There was one other change from the comic that stood out for me.

In the comic, there is a scene, missing from the film, in which V is dying, and Evey has to wear his costume and go out so that the general public may believe that he is still alive. Having established in this way that she is to inherit his legacy, V later defines for her the nature of her task. Whereas his role was to destroy the old order in a colossal act of revenge, hers will be to facilitate the formation of a just new utopia. Somehow. Up to her how she does it, not his problem.

As far as the film goes, it was probably wise to leave this out. It’s already clear that the motive for V’s revolution is at heart a selfish one, and only secondarily about liberty for the oppressed masses. Hence the name of the film. He’s both a monster and a hero, and emphasising that he really doesn’t have any ideas beyond smashing the State tips the balance a little too far towards the monster.

But leaving it out is also dishonest, because a revolution is a kind of fairy tale. There’s an exciting story full of action, then the villains are defeated, then everybody lives happily ever after. Forever. Shut up, they just do.
In reality, violent revolutions seldom, if ever, have happy endings. They have the Terror, and the Purges, and the Civil War between the factions who are no longer united against a common enemy. The revolutionaries become Stalin, or Napoleon, or Cromwell. The government, if there is one, forces disastrous upheavals on the population on ideological grounds, without reference to prior experience or basic common sense. Generally, the best thing that can happen to a revolution is that it be comprehensively defeated in an utterly demoralising fashion, so that its remaining leaders can go back to the planning stage and figure out a better way to change the world.

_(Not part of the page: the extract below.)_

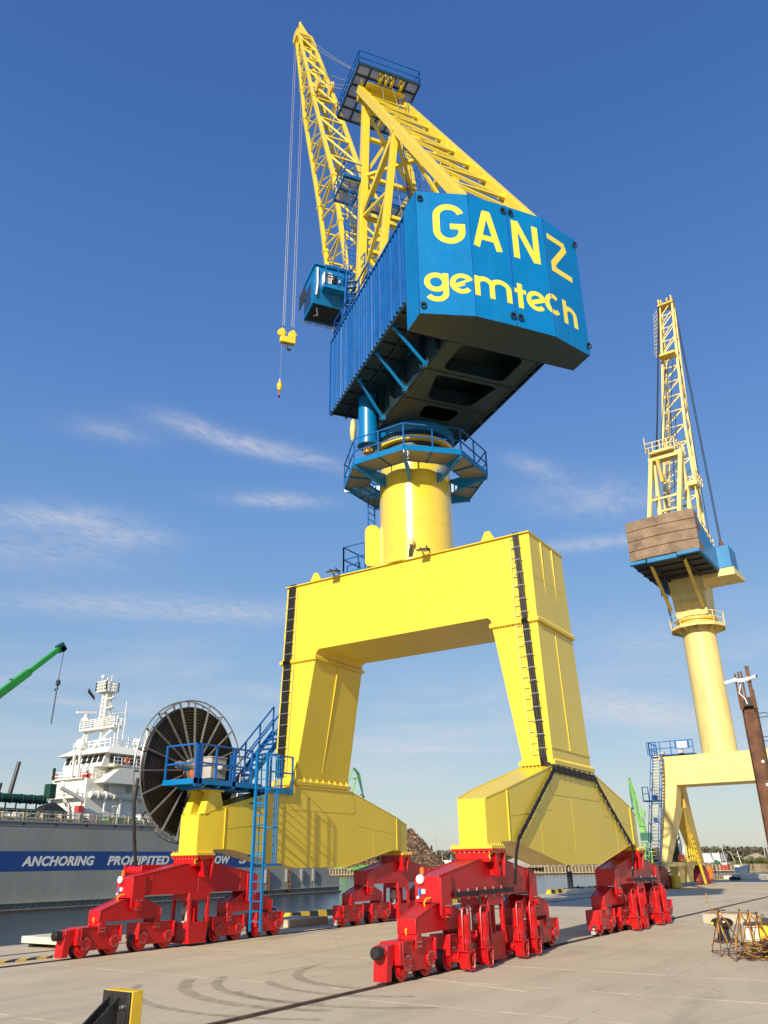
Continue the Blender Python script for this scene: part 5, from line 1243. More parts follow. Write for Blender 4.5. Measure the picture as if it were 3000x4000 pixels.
# rail end stop in the foreground
ES=thing('rail_end_stop','black steel rail end stop with a thick yellow buffer pad, bottom left','end stop',(-17.7,-5.23,0))
b=MB(); b.box(-17.80,-17.76,-5.50,-4.93,.05,.68)
for y in (-5.07,-5.27): b.prism([(-17.8,.62),(-17.8,.05),(-18.5,.05),(-18.5,.12)],'y',y-.018,y+.018)
b.box(-18.6,-17.76,-5.42,-4.95,.02,.06); b.box(-17.815,-17.80,-5.44,-5.29,.1,.44)
b.build('steel_bracket',paint('black_steel',(.02,.02,.021),.42,.2,7,dirt=(.12,.10,.08),dirt_amt=.35),ES,bevel=.006)
b=MB(); b.box(-17.76,-17.56,-5.51,-4.92,.06,.69); b.build('buffer_pad',YK,ES,bevel=.012)
b=MB()
for y,z in ((-5.02,.52),(-5.40,.5),(-5.37,.24),(-5.03,.2)): b.tube((-17.80,y,z),(-17.835,y,z),.032,6); b.tube((-17.835,y,z),(-17.87,y,z),.016,8)
b.build('bolt',STEEL,ES)
# ================================================================= floating dock + ship
FD=thing('floating_dock','long grey floating dock wall with blue band and white lettering','floating dock',(40,70,-2))
b=MB(); b.prism([(-40,-3),(-40,7.05),(83.3,7.05),(88.2,.25),(90.6,.25),(90.6,-3)],'y',70,74); HU=b.build('hull',DOCKG,FD)
b=MB(); b.box(-40,90.7,69.5,70.0,-1.20,-1.10); b.box(-40,90.7,69.6,70.0,-1.85,-1.75)
for i in range(90): x=8+i*.92; b.beam((x,69.75,-1.8),(x+.3,69.75,-1.15),.09)
b.build('rubbing_ledge',DOCKG,HU)
b=MB(); b.box(-40,90.65,69.62,70,-2.1,-1.86); b.build('waterline_growth',RUST,HU)
b=MB(); b.box(-40,84.9,69.985,70,1.97,4.0); b.build('blue_band',DOCKB,HU)
b=MB(); b.box(-40,83.4,69.93,70,6.98,7.2); b.box(-40,83.4,69.96,70,6.55,6.62); b.build('sheer_strake',DOCKG,HU)
b=MB(); b.box(-40,83.2,69.975,70,6.63,6.97)
b.build('dark_strake',paint('dock_dark_grey',(.13,.15,.155),.5,.1,.6),HU)  # dark rubbing strip below the top edge
b=MB()
for i in range(20): x=10+i*4.2; b.tube((x,69.96,6.8),(x,69.99,6.8),.17,14)
b.build('scupper',DARKST,HU)
def text_mesh(txt,x0,x1,z0,hcap,y,shear=.22,parent=None):
    cu=bpy.data.curves.new('lettering','FONT'); cu.body=txt; cu.size=1; cu.shear=shear; cu.offset=.038; cu.extrude=.004; cu.space_character=1.06
    o=bpy.data.objects.new('tmp',cu); COL.objects.link(o); bpy.context.view_layer.update()
    me=bpy.data.meshes.new_from_object(o.evaluated_get(bpy.context.evaluated_depsgraph_get())); bpy.data.objects.remove(o)
    xs_=[v.co.x for v in me.vertices]; ys=[v.co.y for v in me.vertices]; a,bx,c0,c1=min(xs_),max(xs_),min(ys),max(ys)
    b=MB(); b.add([(x0+(v.co.x-a)/(bx-a)*(x1-x0), y-(v.co.z+.004)*1.5-.004, z0+(v.co.y-c0)/(c1-c0)*hcap) for v in me.vertices],[tuple(p.vertices) for p in me.polygons])
    return b.build('lettering',LETW,parent,smooth=False)
text_mesh('ANCHORING',31.55,41.15,2.45,1.05,69.985,parent=HU); text_mesh('PROHIBITED',43.1,52.95,2.45,1.05,69.985,parent=HU); text_mesh('BELOW',58.75,64.4,2.45,1.05,69.985,parent=HU); text_mesh('S',66.2,67.9,2.45,1.05,69.985,parent=HU)
b=MB()
for x in (72.4,77.2):
    for i in range(14):
        z=1.4-i*.21; b.ring((x+.1*math.sin(i),69.72,z),.26,.12,'y' if i%2 else 'x',8,4)
b.build('chain_fender',RUSTR,FD)
b=MB()
for x in (71.8,76.6,80.2,83.2): b.box(x,x+.35,69.6,70,-.2,1.6); b.tube((x+.15,69.7,-1.1),(x+.15,69.7,.2),.05,6)
b.build('dock_fitting',GALV,FD)
# dock deck gear
b=MB(); b.rail([(5,70.3,7.1),(83,70.3,7.1)],1.15,1.25,.03,mids=(.4,.78)); b.build('railing',GALV,FD)
random.seed(11)
PIPEW=paint('tan_pipe',(.45,.38,.24),.5,.1,2)
b=MB(); b.tube((2,71.2,7.45),(83,71.2,7.45),.16,8); b.tube((2,71.7,8.0),(83,71.7,8.0),.10,8)
for i in range(32): x=4+i*2.5; b.box(x,x+.12,71.0,72.0,7.05,8.1)
b.build('deck_pipe',PIPEW,FD)
for x,w,h,m in ((30.5,.7,1.0,CREAM),(38.2,1.1,1.3,CREAM),(40.4,1.0,1.2,GREYP),(48.5,1.0,1.4,CREAM),(51.5,1.2,1.3,DARKST),(43.5,2.6,.8,GREEN),(46.6,2.2,.7,GREEN),(57.5,1.2,1.3,GREYP),(59.5,3,.9,GREEN),(63.5,2.0,1.2,TEAL),(66.5,1.3,1.6,CREAM),(35,2.2,.6,DARKST),(26,2,.8,GREYP)):
    b=MB(); b.box(x,x+w,71.1,72.3,7.05,7.05+h); b.build('deck_box',m,FD,bevel=.06)
b=MB()
for x in (44.6,52.2): b.beam((x,71,7.05),(x,71,9.3),.16); b.beam((x,71,9.3),(x-.9,71,9.2),.12)
b.build('lamp_post',CREAM,FD)
b=MB()
for i in range(150):
    x=random.uniform(24,68); z=7.1; h=random.uniform(.3,1.2); b.beam((x,71+random.random(),z),(x+random.uniform(-.5,.5),71+random.random(),z+h),random.uniform(.06,.18))
b.build('deck_clutter',paint('mixed_deck_gear',(.16,.15,.10),.6,.5,1.5,dirt=(.4,.3,.15),dirt_amt=.6),FD)
# ship in the dock
SH=thing('ship','white ship with flared bridge and tall lattice mast standing in the grey dock','ship',(62,98,5))
b=MB(); b.box(55.4,90,92,100.2,4,14.75); b.box(56.8,90,92.6,100,14.75,16.6)
for y in (93.4,94.9,96.6,98.2): b.box(55.32,55.40,y,y+.5,5,14.7)
b.box(54.2,55.4,92.2,100.1,11.9,12.05); b.box(54.8,55.4,92.5,99.8,14.7,14.85)
HO=b.build('superstructure',CREAM,SH)
b=MB(); b.prism([(56.9,14.1),(60.2,16.75),(90,16.75),(90,14.1)],'y',89.9,92.0); b.box(58.4,90,89.8,93,16.7,16.85); b.build('bridge_wing',CREAM,SH)
b=MB(); b.prism([(57.0,16.6),(57.6,18.6),(80,18.6),(80,16.6)],'y',91.0,100.6); BRG=b.build('bridge',CREAM,SH)
b=MB(); b.hexa([(56.6,89.8,18.5),(82,89.8,18.5),(82,101.4,18.5),(56.2,101.4,18.5)],[(58.6,91.4,19.75),(82,91.4,19.75),(82,100.4,19.75),(58.4,100.4,19.75)]); b.build('bridge_roof',CREAM,SH)
for i in range(7):
    b=MB(); x=58.4+i*1.75; b.box(x,x+1.35,90.96,91.01,17.2,18.4); b.build('window',GLASS,BRG)
for i in range(7):
    b=MB(); y=91.3+i*1.32; b.hexa([(57.12,y,17.2),(57.2,y,17.2),(57.2,y+1.0,17.2),(57.12,y+1.0,17.2)],[(57.48,y,18.4),(57.56,y,18.4),(57.56,y+1.0,18.4),(57.48,y+1.0,18.4)]); b.build('window',GLASS,BRG)
for x in (58.6,63.0,67.5):
    b=MB(); b.box(x,x+1.0,91.95,92.01,13.0,13.9); b.build('porthole_window',GREYP,HO)
b=MB(); b.tube((56.0,91.6,12.35),(90,91.6,12.35),.48,12)
for i in range(12): x=57.2+i*1.5; b.ring((x,91.6,12.35),.56,.08,'x',14,5); b.beam((x,91.4,7.5),(x,91.4,11.9),.22) if i%2 else None
b.build('side_pipe',CREAM,SH)
b=MB()
for (p,q,w) in (((60.2,100,22.8),(57.2,100,15.8),.32),((60.0,93.2,22.8),(57.6,94.6,19.6),.3),((60.2,99.6,22.8),(60.0,99.6,19.7),.24),((60.2,96,22.8),(59.9,96,19.7),.3),((60.6,93.2,22.8),(60.6,93.2,19.7),.24),((60,100,21),(60,93.2,21.3),.16)): b.beam(p,q,w)
b.box(59.2,61.4,92,100.6,22.8,23.15)
for x in (59.2,61.4): b.rail([(x,92,23.15),(x,100.6,23.15)],1.3,.95,.05,mids=(.35,.7,1.0))
MA=b.build('mast_platform',CREAM,SH)
b=MB()
for dx,dy in ((0,0),(1.0,0),(0,1.2),(1.0,1.2)): b.beam((59.8+dx,95.4+dy,23.1),(59.9+dx*.8,95.5+dy*.75,29.0),.28)
b.beam((60.3,96.0,23.1),(60.3,96,29),.45)
for i in range(8): z=23.5+i*.7; b.beam((59.8,95.4,z),(59.8,96.5,z+.4),.14)
b.box(59.0,61.6,94.8,97.4,28.85,29.05)
b.rail([(59.0,94.8,29),(61.5,94.8,29),(61.5,97.4,29),(59.0,97.4,29),(59.0,94.8,29)],1.5,.7,.06,mids=(.5,1.0))
for y,h in ((97.2,2.6),(96.6,2.0),(96,2.4),(95.5,1.9),(94.9,2.6)): b.beam((60,y,29),(60,y,29+h),.13)
for z in (24.6,26.2,27.7): b.box(59.9,60.6,94.0,95.4,z,z+.14); b.sphere((60.2,94.3,z+.3),.15)
b.sphere((60,97.2,31.6),.34)
b.build('mast',CREAM,MA)
b=MB(); b.beam((58.0,100.3,25.75),(61.4,99.6,26.1),.45,.36); b.lathe([(.75,24.4),(.65,24.9),(.35,25.1),(.5,25.6)],(59.7,100,0),12); b.beam((59.7,100,23),(59.7,100,24.6),.4)
b.beam((59.0,92.4,24.9),(61.2,92.0,25.3),.2); b.beam((60.1,92.3,23.2),(60.1,92.3,25.0),.32)
b.build('radar_scanner',WHITE,MA)
b=MB()
for x,y,z,r in ((57.6,97.6,20.4,.8),(64.5,92.5,20.9,.75)): b.sphere((x,y,z),r,14,10,1.1); b.beam((x,y,18.8),(x,y,z),.3)
b.build('radome',WHITE,SH)
b=MB(); b.beam((60.9,91.6,19.8),(60.9,91.6,27.0),.12); b.beam((60.2,92,19.8),(60.2,92,23.6),.16); b.beam((62.5,92,19.8),(62.5,92,21.6),.14); b.beam((66.6,92.5,19.8),(66.6,92.5,23.2),.4); b.beam((67.0,92.5,23.2),(66.4,92.5,23.6),.2)
b.build('antenna',WHITE,SH)
b=MB(); b.rail([(58.6,91.5,19.75),(82,91.5,19.75)],1.0,1.6,.05); b.rail([(58.4,100.3,19.75),(58.6,91.5,19.75)],1.0,1.2,.05); b.rail([(58.4,89.9,16.85),(82,89.9,16.85)],1.1,1.5,.05); b.rail([(55.5,100.1,14.85),(55.5,92.1,14.85),(60,92.1,14.75)],1.1,1.3,.05); b.rail([(54.2,100,12.05),(54.2,92.2,12.05)],1.1,1.3,.05)
for p,q in (((54.3,96.5,12.0),(55.3,97.5,14.8)),((54.4,93.5,9.0),(54.4,95.5,12.0))): b.beam(p,q,.5,.1)
for y in (93.8,95.2): b.beam((55.0,y,14.8),(55.0,y,18.6),.3); 
b.beam((55.0,93.8,18.5),(55.0,95.2,18.5),.25)
b.build('railing',WHITE,SH)
for x,y,z in ((60.8,89.8,17.5),(55.4,100.1,15.5)):
    b=MB(); b.ring((x,y,z),.42,.13,'y',18,6); b.build('lifebuoy',ORANGE,SH)
b=MB(); b.box(56.0,56.8,93.0,94.6,14.9,15.7); b.box(55.6,56.6,95.8,96.6,14.9,15.3); b.build('deck_locker',BUOY,SH,bevel=.1)
b=MB(); b.beam((54.7,91,11.4),(50.2,91,13.0),.45); b.beam((54.9,91,8),(54.9,91,11.6),.6); b.build('deck_crane',CREAM,SH)
b=MB(); b.hexa([(46.3,90,8.6),(53.2,90,8.6),(53.2,93,8.6),(46.3,93,8.6)],[(48.0,90.6,10.4),(49.6,90.8,10.9),(49.6,92,10.9),(48.0,92,10.4)]); b.build('tarpaulin',DARKST,SH)
b=MB(); b.box(53.3,54.2,90.3,91.3,9.4,10.6); b.build('red_container',BUOY,SH)
b=MB(); b.tube((10,92,11.2),(48.6,92,11.2),.6,14); b.box(48.6,49.6,91,92.4,11.4,13.4); b.box(48.9,49.2,91.2,91.5,13.9,15.6); b.tube((20,91.4,9.6),(48,91.4,9.6),.3,10)
for i in range(16): x=25+i*1.6; b.beam((x,92,8),(x,92,11),.15); b.ring((x+.6,92,11.2),.64,.06,'x',14,5)
b.build('suction_pipe',paint('deep_green',(.006,.05,.03),.5,.15,.8),SH)
b=MB(); b.tube((43.6,93,11.6),(44.3,93,16.2),.32,10,.28); b.beam((41.9,93,11.5),(42.1,93,13.2),.25); b.build('spud_pole',DARKST,SH)
b=MB(); b.beam((56.6,94.2,27.6),(55.4,94.2,27.9),.02); b.hexa([(55.1,94.2,27.9),(56.6,94.2,26.8),(56.6,94.2,27.3),(55.2,94.2,28.6)],[(55.1,94.23,27.9),(56.6,94.23,26.8),(56.6,94.23,27.3),(55.2,94.23,28.6)]); b.build('flag',paint('dark_flag',(.12,.03,.03),.7,.4,2),SH)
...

Clearly this is not the story the Wachowski brothers set out to tell, and neither did Alan Moore. The more productive alternative to revolution – carefully planned incremental change, at a pace slow enough to take people with you – is difficult to develop into anything stirring and powerful. An V for Vendetta is both stirring and powerful. But there’s a lie at the heart of it, and it’s not the lie that an artist tells to reveal the truth. It’s the lie a revolutionary tells to hide the emptiness behind the zeal.

Anyway, good film. Makes you think. Makes you write about it in your blog.